Far too often we allow ourselves to be shaped by what others say about us, instead of by what we’re capable of. Listen to the narrative others have for you long enough and you believe it, especially if it’s negative. As a result, we shrink back and don’t take any risks. Because others might snicker or openly oppose us.

I’m sure that if I’d talked to a some of the kids I went to high school with about my idea of going to college in the US, I would have heard things like: “You can’t do that.” “Why would you want to do that?” “You don’t have what it takes.” And so on. Fortunately, I had a few friends who spoke different words. Like “You should come to the US for college!” from an American grad student studying in Switzerland (leading by example).

She was right. I should and I did. And it was life changing.

Sure there were some mistakes along the way. And rabbit trails too. But all worth it in the end. Grown-up Anne would approve.

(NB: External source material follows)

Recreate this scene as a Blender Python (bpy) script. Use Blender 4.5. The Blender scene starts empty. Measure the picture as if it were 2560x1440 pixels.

2019 can be that way. Looking ahead, I see a year ready to be shaped and filled. For me it’s time to do some serious writing this year. I’m moving forward with my novel, towards publication. I don’t know if it will actually be in print by the end of the year. But now, in early January, I take the next steps for right now to get going and keep the process moving forward.

What’s your thing that 2019 is the year for?